Since we were there so early, we had the bulk of the trail to ourselves. It was dazzling. Between the early morning dew on the vibrant greenery to the babbling creek beside us, the scenic trail was a perfect warm-up. The only thing missing was a moose sighting, though we kept our eyes peeled the entire time.

  • Distance: 1.9 miles
  • Difficulty: Easy
  • Elevation: 100 ft gain
  • Trail type: Loop

Colorado hike

Crater Lake

The Crater Lake Trail was a little more difficult, with a steady incline, lots of rocks (high-ankle boots are preferred), and a few switchbacks. It’s the quintessential Colorado hike though, taking you through wooded Aspens, alongside boulders, and up to a high-alpine lake.

Hiking Maroon Bells

For us, we aren’t in ultimate hiking shape, so we took a few stops along the way to catch our breath with the altitude gain. However, we fared pretty well overall, and loved the scenery along the way.

Aspen Colorado

Crater Lake is at the top, with draw-dropping views and plenty of spots to sit and soak it all in. We sat on a log and hung out for a bit after we got here, laughing at the chimp monks and feeling absolutely lucky to live in such a gorgeous state.

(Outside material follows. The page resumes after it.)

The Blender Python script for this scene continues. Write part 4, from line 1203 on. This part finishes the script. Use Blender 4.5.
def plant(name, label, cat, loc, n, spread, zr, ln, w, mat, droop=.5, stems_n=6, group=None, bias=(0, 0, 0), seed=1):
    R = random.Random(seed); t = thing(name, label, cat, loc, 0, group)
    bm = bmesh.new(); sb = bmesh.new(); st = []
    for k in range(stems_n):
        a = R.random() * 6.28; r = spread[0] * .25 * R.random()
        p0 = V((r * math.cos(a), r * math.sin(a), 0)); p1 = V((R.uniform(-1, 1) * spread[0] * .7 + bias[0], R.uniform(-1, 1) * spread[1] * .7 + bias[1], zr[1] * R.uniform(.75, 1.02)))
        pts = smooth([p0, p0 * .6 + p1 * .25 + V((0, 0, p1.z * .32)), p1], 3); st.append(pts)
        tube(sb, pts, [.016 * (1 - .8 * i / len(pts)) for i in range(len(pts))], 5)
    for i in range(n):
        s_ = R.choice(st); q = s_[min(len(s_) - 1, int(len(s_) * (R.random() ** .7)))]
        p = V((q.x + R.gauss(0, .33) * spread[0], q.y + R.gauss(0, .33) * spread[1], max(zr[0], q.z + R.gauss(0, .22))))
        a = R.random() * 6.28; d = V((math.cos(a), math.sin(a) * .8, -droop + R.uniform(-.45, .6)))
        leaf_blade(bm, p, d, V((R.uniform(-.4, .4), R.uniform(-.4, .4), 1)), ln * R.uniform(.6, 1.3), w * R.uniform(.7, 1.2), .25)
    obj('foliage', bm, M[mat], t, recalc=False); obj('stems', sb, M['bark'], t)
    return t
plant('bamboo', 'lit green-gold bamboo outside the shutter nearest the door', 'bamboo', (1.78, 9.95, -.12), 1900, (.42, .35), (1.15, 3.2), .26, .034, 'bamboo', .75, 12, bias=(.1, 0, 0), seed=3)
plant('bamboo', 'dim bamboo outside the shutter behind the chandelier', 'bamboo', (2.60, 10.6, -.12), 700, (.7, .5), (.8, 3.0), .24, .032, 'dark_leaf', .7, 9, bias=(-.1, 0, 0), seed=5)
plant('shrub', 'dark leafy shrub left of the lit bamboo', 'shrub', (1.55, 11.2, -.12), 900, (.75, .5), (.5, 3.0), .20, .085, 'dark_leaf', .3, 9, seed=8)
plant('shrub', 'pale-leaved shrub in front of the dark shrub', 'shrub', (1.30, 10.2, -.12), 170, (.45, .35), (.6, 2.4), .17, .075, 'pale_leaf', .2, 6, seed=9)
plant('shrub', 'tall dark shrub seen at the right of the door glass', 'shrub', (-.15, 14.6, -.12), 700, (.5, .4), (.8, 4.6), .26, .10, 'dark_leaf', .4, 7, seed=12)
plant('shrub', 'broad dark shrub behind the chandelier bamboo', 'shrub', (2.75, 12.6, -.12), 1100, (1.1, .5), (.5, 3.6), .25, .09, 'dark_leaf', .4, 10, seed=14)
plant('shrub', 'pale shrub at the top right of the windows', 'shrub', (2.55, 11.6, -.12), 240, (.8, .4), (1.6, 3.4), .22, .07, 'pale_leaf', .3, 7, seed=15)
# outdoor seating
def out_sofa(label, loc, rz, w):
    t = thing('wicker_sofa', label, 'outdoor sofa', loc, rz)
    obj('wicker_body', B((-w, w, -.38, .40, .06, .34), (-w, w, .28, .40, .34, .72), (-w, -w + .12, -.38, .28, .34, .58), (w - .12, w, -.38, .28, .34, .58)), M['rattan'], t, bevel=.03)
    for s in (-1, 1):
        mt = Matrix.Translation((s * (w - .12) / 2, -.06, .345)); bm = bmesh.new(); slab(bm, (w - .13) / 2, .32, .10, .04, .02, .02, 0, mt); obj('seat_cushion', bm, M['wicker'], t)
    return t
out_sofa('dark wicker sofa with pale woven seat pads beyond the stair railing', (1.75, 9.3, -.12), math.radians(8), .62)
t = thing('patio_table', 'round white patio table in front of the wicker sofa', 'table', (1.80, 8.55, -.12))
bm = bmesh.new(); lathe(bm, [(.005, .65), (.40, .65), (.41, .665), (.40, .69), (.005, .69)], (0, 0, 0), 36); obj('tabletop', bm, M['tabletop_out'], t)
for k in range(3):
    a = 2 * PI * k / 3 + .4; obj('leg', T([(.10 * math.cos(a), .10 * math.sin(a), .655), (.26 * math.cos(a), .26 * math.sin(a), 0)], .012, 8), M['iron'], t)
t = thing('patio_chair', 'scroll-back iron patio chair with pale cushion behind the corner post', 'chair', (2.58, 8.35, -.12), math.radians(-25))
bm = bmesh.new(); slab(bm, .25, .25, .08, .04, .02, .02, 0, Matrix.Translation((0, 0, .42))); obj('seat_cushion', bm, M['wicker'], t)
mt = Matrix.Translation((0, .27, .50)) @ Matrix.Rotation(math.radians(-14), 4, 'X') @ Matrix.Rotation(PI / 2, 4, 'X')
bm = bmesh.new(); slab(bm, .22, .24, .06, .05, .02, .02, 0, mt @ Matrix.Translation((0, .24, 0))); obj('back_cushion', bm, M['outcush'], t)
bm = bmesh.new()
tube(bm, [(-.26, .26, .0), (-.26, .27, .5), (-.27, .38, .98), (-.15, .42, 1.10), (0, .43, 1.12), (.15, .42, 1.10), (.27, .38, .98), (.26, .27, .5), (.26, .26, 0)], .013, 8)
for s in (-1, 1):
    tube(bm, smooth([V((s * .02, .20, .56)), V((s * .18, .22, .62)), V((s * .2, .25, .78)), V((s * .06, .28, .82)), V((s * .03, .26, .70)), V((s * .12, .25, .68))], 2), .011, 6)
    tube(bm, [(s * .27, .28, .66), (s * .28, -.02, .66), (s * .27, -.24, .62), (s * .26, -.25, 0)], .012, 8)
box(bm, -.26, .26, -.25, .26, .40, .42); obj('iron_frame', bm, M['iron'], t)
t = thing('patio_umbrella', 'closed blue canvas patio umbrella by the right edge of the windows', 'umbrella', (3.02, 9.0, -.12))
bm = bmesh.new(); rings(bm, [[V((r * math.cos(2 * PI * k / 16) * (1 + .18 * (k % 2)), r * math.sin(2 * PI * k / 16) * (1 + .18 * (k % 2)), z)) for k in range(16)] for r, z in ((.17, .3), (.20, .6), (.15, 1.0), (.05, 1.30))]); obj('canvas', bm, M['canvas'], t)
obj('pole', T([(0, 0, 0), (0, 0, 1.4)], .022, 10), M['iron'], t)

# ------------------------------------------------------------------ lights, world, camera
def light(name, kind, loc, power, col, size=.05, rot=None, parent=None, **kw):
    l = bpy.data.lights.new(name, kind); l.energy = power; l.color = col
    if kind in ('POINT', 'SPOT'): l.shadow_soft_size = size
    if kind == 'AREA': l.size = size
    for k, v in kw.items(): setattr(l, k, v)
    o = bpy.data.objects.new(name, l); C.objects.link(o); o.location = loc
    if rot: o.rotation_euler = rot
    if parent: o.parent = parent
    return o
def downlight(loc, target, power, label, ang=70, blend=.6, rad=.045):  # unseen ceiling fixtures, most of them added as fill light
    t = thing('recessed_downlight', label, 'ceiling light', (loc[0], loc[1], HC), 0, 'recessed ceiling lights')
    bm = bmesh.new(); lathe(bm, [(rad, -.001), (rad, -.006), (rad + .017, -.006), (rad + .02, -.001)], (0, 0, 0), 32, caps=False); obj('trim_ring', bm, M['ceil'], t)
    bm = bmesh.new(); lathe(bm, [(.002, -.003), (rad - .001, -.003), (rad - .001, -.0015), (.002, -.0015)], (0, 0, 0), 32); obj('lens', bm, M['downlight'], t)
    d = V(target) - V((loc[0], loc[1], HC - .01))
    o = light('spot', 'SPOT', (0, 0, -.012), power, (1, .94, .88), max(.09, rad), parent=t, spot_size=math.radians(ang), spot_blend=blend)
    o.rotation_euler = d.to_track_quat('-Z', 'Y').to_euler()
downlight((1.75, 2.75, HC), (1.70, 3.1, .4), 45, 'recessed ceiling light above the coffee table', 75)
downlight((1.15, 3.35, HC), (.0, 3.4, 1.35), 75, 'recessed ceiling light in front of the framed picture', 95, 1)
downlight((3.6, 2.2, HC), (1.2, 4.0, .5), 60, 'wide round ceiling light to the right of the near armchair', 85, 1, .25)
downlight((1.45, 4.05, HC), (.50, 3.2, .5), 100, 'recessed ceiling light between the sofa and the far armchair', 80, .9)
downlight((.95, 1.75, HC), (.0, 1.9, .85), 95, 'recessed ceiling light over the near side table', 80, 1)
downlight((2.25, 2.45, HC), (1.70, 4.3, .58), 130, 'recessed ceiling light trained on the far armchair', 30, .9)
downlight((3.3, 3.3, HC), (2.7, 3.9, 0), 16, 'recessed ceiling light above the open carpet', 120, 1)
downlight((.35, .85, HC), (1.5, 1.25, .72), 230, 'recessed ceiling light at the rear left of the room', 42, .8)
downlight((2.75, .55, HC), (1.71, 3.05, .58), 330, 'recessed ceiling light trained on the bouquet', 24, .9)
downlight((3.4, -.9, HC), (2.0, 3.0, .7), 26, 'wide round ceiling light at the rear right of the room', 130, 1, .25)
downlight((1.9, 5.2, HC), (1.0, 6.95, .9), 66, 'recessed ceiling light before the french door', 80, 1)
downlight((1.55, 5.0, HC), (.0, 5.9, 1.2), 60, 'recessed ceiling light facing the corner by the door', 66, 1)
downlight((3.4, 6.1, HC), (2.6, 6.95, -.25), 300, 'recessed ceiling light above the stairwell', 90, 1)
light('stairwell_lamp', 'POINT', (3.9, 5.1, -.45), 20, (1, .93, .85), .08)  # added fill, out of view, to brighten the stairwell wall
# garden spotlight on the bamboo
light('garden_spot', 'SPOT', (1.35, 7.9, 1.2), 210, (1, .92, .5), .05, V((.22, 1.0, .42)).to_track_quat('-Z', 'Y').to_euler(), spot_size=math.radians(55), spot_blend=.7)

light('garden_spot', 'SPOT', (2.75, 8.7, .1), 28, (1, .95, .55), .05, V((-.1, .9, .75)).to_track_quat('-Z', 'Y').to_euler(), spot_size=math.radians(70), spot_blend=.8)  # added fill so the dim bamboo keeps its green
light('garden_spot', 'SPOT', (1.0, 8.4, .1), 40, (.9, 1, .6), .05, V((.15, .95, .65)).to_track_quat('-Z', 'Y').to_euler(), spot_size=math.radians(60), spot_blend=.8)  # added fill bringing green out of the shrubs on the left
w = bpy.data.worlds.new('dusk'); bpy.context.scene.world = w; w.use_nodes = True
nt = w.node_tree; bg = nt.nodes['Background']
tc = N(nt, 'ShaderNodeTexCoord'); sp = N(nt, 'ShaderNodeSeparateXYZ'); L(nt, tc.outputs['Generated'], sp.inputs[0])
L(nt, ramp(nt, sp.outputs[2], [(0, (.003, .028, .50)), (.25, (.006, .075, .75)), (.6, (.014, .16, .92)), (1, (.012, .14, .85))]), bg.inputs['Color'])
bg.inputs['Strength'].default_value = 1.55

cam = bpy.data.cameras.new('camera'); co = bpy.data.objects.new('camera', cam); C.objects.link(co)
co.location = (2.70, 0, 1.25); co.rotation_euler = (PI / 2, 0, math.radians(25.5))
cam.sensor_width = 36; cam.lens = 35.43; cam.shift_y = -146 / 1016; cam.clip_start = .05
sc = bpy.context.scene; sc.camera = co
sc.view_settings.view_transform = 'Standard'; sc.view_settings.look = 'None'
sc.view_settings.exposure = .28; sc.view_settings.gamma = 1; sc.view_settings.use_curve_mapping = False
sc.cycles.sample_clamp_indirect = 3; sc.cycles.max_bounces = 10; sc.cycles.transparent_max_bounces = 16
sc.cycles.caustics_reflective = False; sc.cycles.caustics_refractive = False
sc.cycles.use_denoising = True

  • Distance: 3.8 miles round trip
  • Difficulty: Moderate
  • Elevation: 692 ft gain
  • Trail type: There and back

Maroon Bells Colorado

Maroon Bells: Overall Rating

To be clear, a trip to the Maroon Bells is worth it. If you’re in the Aspen area—or Glenwood Springs, New Castle, Rifle, Silt, Carbondale, or Snowmass—make the time for a trip to Maroon Bells. Beyond scenery, the area is restorative. There’s nature, calm, and true wonder as you breathe in all of the surrounding vibrancy.


Summer Hike Colorado

You can’t help but just feel at peace.


11 thoughts on “All About Hiking the Maroon Bells

  1. Wow!! It is absolutely stunning there. I can see why it gets packed at 6 am! I’ve never been to Colorado but I’ve seen pictures of all of the beautiful mountains in Boulder and Aspen.